Cooking in the halls of Residence

No sooner had they signed their admission rules and regulations forms and understood cooking was illegal and that they would never engage in the practice; than the first year students pompously proceeded to their newly allocated rooms and cooked dainty pancakes as a way of celebrating. Not everybody made it to the university.
Cooking in the halls of residence was a new experience even to Comrade Kan who had become a cook at a village kiosk as he auspiciously waited for his turn to join the university. Using electricity instead of charcoal had its thrills.
Comrade Kan did not have to sleep on an empty stomach just because he came from a place where he had never brushed shoulders with electricity.
All he did was make a prioritized budget. He bought enough sufurias, plates, cups, cooking stick, cooking floor and with the little cash that remained, he bought a small exercise book for taking the ever austere lecture notes.
Kan did not have to buy a water heater or a cooking coil. He readily collected them from the dustbin since a coil that had `refused’ to work in first floor was always willing to work in third floor. A heater that had blown up in second floor could boil five liters of water in two minutes in fourth floor. An electrician was never necessary. Anyone who could answer to the name `comrade’ was qualified to do the wiring.
Kan`s room did not have a socket, having blown up during the reign of the former room occupants. However, this was a fact he accepted with equanimity since there were bare wires dangling flaccidly from the socket holes. All he did was to extend those bare wires to the cooking coil, to the heater and to anything else that he thought needed electricity.
Some comrades did not have socket wires in their rooms. However, this did not mean that they could not contend for the position of the best student cook in the university. Electrical power could be `borrowed’ from the fluorescent bulb lighting system. All one had to do was to tear apart the lighting system, identify the wires feeding the bulb and extend them downwards to the cooking implements.
Sometimes, a comrade got into arguments with electricity. A deafening sound and sparks flying all over the room was a common scenario. In such instances, the whole hall would be thrown into pitch darkness. But a comrade did not have to swear that he will never cook again. All one had to do was to reverse the wires, the red one to the left and vice versa. After this one would run to the switch board and turn on the electricity.

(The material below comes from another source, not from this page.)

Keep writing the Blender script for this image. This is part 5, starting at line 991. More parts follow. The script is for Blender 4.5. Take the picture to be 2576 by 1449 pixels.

A continued deafening sound accompanied by sparks and subsequent power failure only meant that the system was short circuited. In this case, a third wire had to be added to the set up to conduct the excess electrons, or neutrons, or whatever they are called to the ground or to wherever they wanted to go. This third wire is legitimately known as the earth wire.
On some occasions, electrical shocks sent a comrade flying across the room at a speed of a bullet from an anti-riot policeman. All one had to do was to repair the connections as soon as he regained consciousness. Through trial and error, the electricity finally became docile and allowed one to cook his omena.
Every now and then, an electrical fault would guzzle down a whole room in fire. These fires were always bad news since even the inner wears were rarely salvaged. But this mostly happened when one allowed a visiting comrade to operate his system. A visiting comrade was not likely to know which of the labyrinth of bare wires zigzagging over the floor were not to be stepped on.
It wasn’t uncommon for comrades to forget their Ugali in the middle of the cooking spree. This happened when euphoric noises were heard from the TV room, meaning a favorite team had scored. As the students rushed to the TV room, Ugali would only be remembered after the final whistle.
Some of those who did not rush to the TV room rushed to the women’s hall of residence. It usually happened when one was busy cooking ugali and a call from a difficult girlfriend would interrupt;
`Hi, hebu kam unishow vile ulikuwa unasema, my room-mate is not in.’ Come and tell me what you were saying earlier, my roommate is not in.
In such a case Ugali would be impetuously forgotten as the lucky comrade strutted to the women’s hall and joined his girlfriend in cooking something better than Ugali.
Whenever the above happened, it was always the duty of those affected by the smoke to break into the obtrusive room, switch off the power and help themselves with anything of value from such a room.The main transformer at the upper campus gate usually got jealous of the students having the fun of cooking. That’s why it occasionally blew itself up, plunging the whole campus into darkness. Students used to solve this by stampeding into the streets waving placards and chanting, `Haki yeeetu! Haki yeeetu!’
In such circumstances, the students’ leader used to be interviewed by the media and he would talk about the students losing their study time as a result of the government turning a deaf ear to the issues regarding the electrical upgrading. And in the name of peaceful demonstrations, the rowdy students would `talk’ to the motorists, owners of supermarkets, kenchic inns, bars and restaurants about the pain of losing half cooked ugali. The Nairobians never enjoyed these talks.
The KPLC used to send its engineers to replace the burnt-out transformer. These men mostly worked late into the night and in some cases braved the rains so as to restore sanity in the university. They would then send a circular to the university administrators on the escalating costs of what they called electrical overloading. The university administrators kept on sending intimidating notices to student cooks on the dangers of what they called illegal cooking. The students simply called it their right.